How do we classify and measure the status of languages?

EGIDS is the primary tool used by Ethnologue to indicate a language's status.

There are vast differences in the number of speakers, writers, and signers of the world’s 7000+ languages, ranging from those with more than a billion worldwide down to those with a handful of isolated, elderly users of dying indigenous languages. In similar fashion to the natural kingdom, where plant and animal species range from abundant to endangered, languages are also classified as stronger or weaker using different scales. One important dimension is language status, classified using the 13-point Expanded Graded Intergenerational Disruption Scale (EGIDS). The EGIDS scale can be broken down into five main categories:

  • Institutional: At the top of the scale are stronger languages.
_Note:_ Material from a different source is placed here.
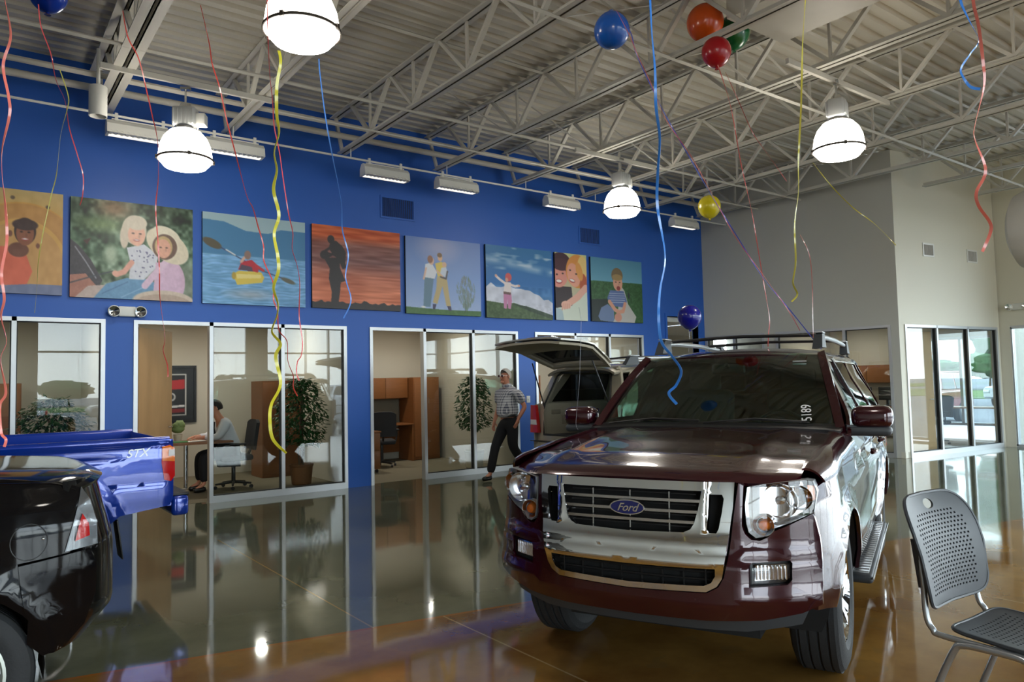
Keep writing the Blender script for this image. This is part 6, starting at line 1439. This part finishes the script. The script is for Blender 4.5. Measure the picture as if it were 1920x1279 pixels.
def screen(label, loc, rz):
    t = pt('computer_monitor', label, 'monitor', loc, rz, 'flat office monitors')
    m = MB(); m.box((0, 0, .30), (.40, .035, .32), bev=.01); m.build('bezel', M_black, t)
    m = MB(); m.box((0, -.019, .30), (.36, .002, .28)); m.build('screen', M_shade, t, smooth=False)
    m = MB(); m.box((0, .03, .12), (.05, .03, .2)); m.box((0, .02, .01), (.22, .18, .02), bev=.008); m.build('stand', M_black, t); return t
screen('black flat monitor on the seated man\'s desk next to the open door', (2.38, 11.95, .755), R(-68))
p_ = pt('desk_papers', 'loose papers and a folder on the seated man\'s desk', 'papers', (2.78, 11.66, .756))
m = MB(); m.box((0, 0, .004), (.3, .21, .004), rz=.3); m.build('sheet', M_paper, p_, smooth=False)
m = MB(); m.box((-.2, .02, .004), (.22, .28, .006), rz=-.2); m.build('folder', mat('green_folder', rgb(60, 120, 60), .6), p_, smooth=False)
t = pt('small_desk_plant', 'small round green plant on the seated man\'s desk', 'plant', (2.62, 11.98, .756))
m = MB(); m.lathe([(0, 0), (.05, 0), (.065, .1), (.05, .1), (0, .09)], 16); m.build('pot', M_pot2, t); crown_mesh(4, .11, .10, 2).build('foliage', mat('pale_leaf', rgb(120, 140, 84), .7), t, loc=(0, 0, .2), ang=180)
# framed poster
pc = at(332, 710, 1, 13.88); t = pt('framed_poster', 'black framed car poster on the wall behind the open wooden door', 'poster', (pc[0]-.04, 13.9, 1.45))
m = MB()
for a in ((-.36, -.03, -.50, .36, 0, -.46), (-.36, -.03, .46, .36, 0, .50), (-.36, -.03, -.46, -.32, 0, .46), (.32, -.03, -.46, .36, 0, .46)): m.box2(a[:3], a[3:])
m.build('frame', M_frame, t, smooth=False)
A = Art(60, 84, 11); A.grad([(0, (26, 28, 30)), (1, (22, 24, 26))]); A.poly([(.2, .12), (.8, .12), (.8, .9), (.2, .9)], (190, 190, 184)); A.poly([(.23, .14), (.77, .14), (.77, .88), (.23, .88)], (24, 22, 26)); A.poly([(.24, .25), (.76, .22), (.76, .4), (.24, .42)], (176, 34, 36)); A.ell(.42, .55, .11, .08, (190, 190, 190)); A.ell(.42, .55, .07, .05, (40, 40, 44)); A.poly([(.24, .72), (.76, .70), (.76, .74), (.24, .76)], (210, 210, 210)); A.poly([(.24, .78), (.76, .77), (.76, .84), (.24, .85)], (120, 30, 34))
print_mesh(A, -.32, .32, -.46, .46, -.012, t, 'poster_print')
t = pt('framed_poster', 'framed print on the back wall of the office behind the raised tailgate', 'poster', (10.7, 13.9, 1.5))
m = MB(); m.box2((-.4, -.03, -.3), (.4, 0, .3)); m.build('frame', M_frame, t, smooth=False); print_mesh(art_sunset(), -.36, .36, -.26, .26, -.032, t, 'poster_print')
# east office: shelf cabinet, desk, chair, computers, door
t = pt('wall_cabinet', 'cherry wood wall cabinet in the corner office', 'cabinet', (18.2, 9.45, 1.34), R(-90))
m = MB(); m.box((0, 0, .2), (1.7, .34, .44)); m.build('cabinet_body', M_wood, t, smooth=False)
for k in range(2): m = MB(); m.box((-.42+.84*k, -.178, .2), (.83, .016, .42), bev=.003); m.build('cabinet_door', M_wood, t)
t = pt('desk', 'cherry wood desk with dark equipment in the corner office', 'desk', (18.0, 9.6, .004), R(-90)); m = MB(); m.box((0, 0, .74), (1.9, .7, .03)); m.build('desktop', M_wood, t, smooth=False)
for s in (-1, 1): m = MB(); m.box((s*.93, 0, .36), (.03, .66, .72)); m.build('side_panel', M_wood, t, smooth=False)
screen('dark monitor on the corner office desk, seen past the SUV mirror', (17.9, 9.5, .76), R(-70)); screen('second dark monitor on the corner office desk', (17.95, 8.95, .76), R(-95))
office_chair('black swivel chair in the corner office near the glass', (16.7, 7.35, .006), R(160))
cq = C2[0]+.25, C2[1]+.25
door_leaf('pale birch door standing open in the corner office', (14.75, 7.02), R(-15), w=.80)
t = pt('window_desk', 'long pale desk under the corner office windows', 'desk', (18.08, 7.45, .004)); m = MB(); m.box((0, 0, .74), (.55, 2.0, .03)); m.build('desktop', M_birch, t, smooth=False)
for s in (-1, 1): m = MB(); m.box((0, s*.97, .36), (.5, .03, .72)); m.build('side_panel', M_birch, t, smooth=False)
# recessed round office downlights
M_panel = mat('lit_downlight', (.9, .9, .9), .4, emit=(1, .92, .80), es=4.0)
def downlight(x, y, lb, w_):
    t = pt('ceiling_light', 'round recessed downlight of the '+lb, 'light', (x, y, 2.748), 0, 'recessed office downlights')
    m = MB(); m.lathe([(.075, -.004), (.11, -.012), (.12, 0), (.075, 0)], 28); m.build('trim_ring', M_white, t)
    m = MB(); m.lathe([(0, -.003), (.076, -.003)], 24); m.build('lamp_face', M_panel, t)
    l = bpy.data.lights.new('downlight', 'AREA'); l.shape = 'DISK'; l.size = .14; l.energy = w_; l.color = (1, .93, .82)
    o = bpy.data.objects.new('downlight_lamp', l); COL.objects.link(o); o.parent = t; o.location = (0, 0, -.02); return t
for lb, pts_, w_ in (('leftmost office', [(-.8, 12.3), (.6, 12.3)], 9), ('seated man\'s office', [(2.4, 12.6), (4.0, 12.4)], 11), ('office left of the walking man', [(5.6, 12.5), (7.2, 12.5)], 11), ('office behind the raised tailgate', [(8.9, 12.2), (10.5, 12.2)], 12), ('passage at the far end', [(12.3, 12.2)], 9), ('corner office', [(15.2, 8.8), (17.2, 9.6)], 12)):
    for j, (x, y) in enumerate(pts_): downlight(x, y, lb+(', left one' if j == 0 else ', right one') if len(pts_) > 1 else lb, w_)
# cupboard by the far opening
t = pt('cabinet', 'pale shelf unit beyond the far opening in the blue wall', 'cabinet', (12.4, 13.4, .004)); m = MB(); m.box((0, 0, .95), (.9, .5, 1.9)); m.build('cabinet_body', M_birch, t, smooth=False)

# ================================================================ STACKING CHAIR, LOWER RIGHT
M_chairp = mat('charcoal_moulded_plastic', rgb(50, 54, 59), .42, bump=.05, bscale=400); M_leg = mat('silver_tube', rgb(176, 180, 184), .3, .7)
def stack_chair():
    base = atd(1752, 1140, 3.02); ang = YAW
    # local frame: x = sitter's forward, y = towards the left of the sitter, origin on the floor below the seat centre
    fw = CR*math.cos(R(55))-CF*math.sin(R(55)); th = math.atan2(fw[1], fw[0])
    c0 = atd(1803, 1135, 3.12); ox = c0[0]+fw[0]*.22; oy = c0[1]+fw[1]*.22
    t = pt('stacking_chair', 'charcoal perforated plastic stacking chair with silver tube legs', 'chair', (ox, oy, 0), th); t.scale = (1.07, 1.07, 1.07)
    W_ = .23
    def back(u, v):   # u 0..1 across, v 0..1 up
        a = 2*u-1; z = .52+.41*v; hw = .232+.024*math.sin(v*math.pi*.8)
        x = -.20-.035*math.sin(v*math.pi*.9)*-1-.11*v+.035*(1-a*a)*-1
        return (x, a*hw, z)
    # perforated shell: plate with real holes
    ol = []
    for k in range(40):
        a = 2*math.pi*k/40; c, s = math.cos(a), math.sin(a); e = .36
        ol.append((.5+.5*math.copysign(abs(c)**e, c), .5+.5*math.copysign(abs(s)**(.22 if s < 0 else .55), s)))
    holes = []
    oval = [(.5+.075*math.cos(2*math.pi*k/20), .90+.048*math.sin(2*math.pi*k/20)) for k in range(20)]
    holes.append(oval[::-1])
    nx, ny = 17, 19
    for j in range(ny):
        for i in range(nx+(j % 2)):
            u = .14+.72*(i-(0.5 if j % 2 else 0))/(nx-1); v = .12+.70*j/(ny-1)
            if u < .13 or u > .87 or ((u-.5)**2/.42**2+(max(0, v-.55))**2/.36**2) > 1.02: continue
            holes.append([(u+.0150*math.cos(math.pi*(k+.5)/2), v+.0125*math.sin(math.pi*(k+.5)/2)) for k in range(3, -1, -1)])
    m = MB(); m.plate(ol, back, .008, holes=holes, step=0.1, dirv=(1, 0, 0)); bk = m.build('backrest', M_chairp, t)
    m = MB(); n_ = len(ol); m.tube([Vector(back(*q))+Vector((-.004, 0, 0)) for q in ol], .0075, 6, close=True); m.build('backrest_rim', M_chairp, bk)
    def seat(u, v):
        a = 2*u-1; x = -.17+.42*v; hw = .21+.015*v; z = .455-.012*(1-a*a)+.0*v-.035*max(0, v-.8)**2*20+.02*(1-v)**3
        return (x, a*hw, z)
    hs = []
    for j in range(15):
        for i in range(15+(j % 2)):
            u = .14+.72*(i-(0.5 if j % 2 else 0))/14; v = .14+.66*j/14
            if u < .13 or u > .87: continue
            hs.append([(u+.0130*math.cos(math.pi*(k+.5)/2), v+.0130*math.sin(math.pi*(k+.5)/2)) for k in range(3, -1, -1)])
    m = MB(); m.plate(ol, seat, .009, holes=hs, step=.1, dirv=(0, 0, 1)); st = m.build('seat', M_chairp, t)
    m = MB(); m.tube([Vector(seat(*q))+Vector((0, 0, -.005)) for q in ol], .008, 6, close=True); m.build('seat_rim', M_chairp, st)
    for s in (-1, 1):
        y = s*.215
        m = MB(); m.tube(catmull([(-.262, s*.205, .74), (-.245, s*.21, .62), (-.238, s*.213, .50), (-.215, y, .452), (-.17, y, .436), (.15, y, .432), (.20, y, .432)], 6), .0115, 12); m.build('side_rail', M_leg, t)
        m = MB(); m.tube(catmull([(.27, s*.235, .0), (.20, s*.232, .20), (.13, s*.228, .39), (.09, s*.226, .425), (.02, s*.226, .43)], 6), .0125, 12); m.build('leg', M_leg, t)
        m = MB(); m.tube(catmull([(-.30, s*.245, .0), (-.22, s*.238, .20), (-.14, s*.23, .39), (-.10, s*.228, .425), (.02, s*.226, .43)], 6), .0125, 12); m.build('leg', M_leg, t)
        for x, y_ in ((.272, s*.235), (-.302, s*.245)): m = MB(); m.lathe([(0, 0), (.017, 0), (.017, .03), (0, .03)], 12, (x, y_, 0)); m.build('foot_cap', M_black, t)
        m = MB(); m.tube([(-.249, s*.207, .60), (-.272, s*.205, .78)], .015, 8); m.build('back_sleeve', M_chairp, t)
    return t
stack_chair()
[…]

Their classification broadly signifies official usage within government, trade, and education.
  • Stable: In the middle of the scale are languages with widespread social use within communities across all age ranges.
  • Endangered: This classification of weaker languages signifies different degrees of vulnerability, represented by two subgroups:
    • In Trouble: Languages where the natural "Parent teaching Child" process is weakening.
    • Dying: Languages where native speakers are elderly without fluency existing in younger generations.
  • Extinct: These are languages that have ceased to exist within the last 200 years or so.
  • Unclassified: This final category represents the small group of languages without a current EGIDS classification.
Infographic illustrating the EGIDS language status scale

As our analysis illustrates, 6.1 billion people speak one of the 490 Institutional languages used in government, trade, and education; whereas speakers of 3,078 Endangered languages account for 88.1 million individuals (26th edition, 2023). Our infographic is designed to educate and inform people about the scale of potential language loss, and advocate for urgent action to protect and preserve endangered indigenous languages. It is a prior winner of the coveted Editor’s Choice award from Visual Capitalist.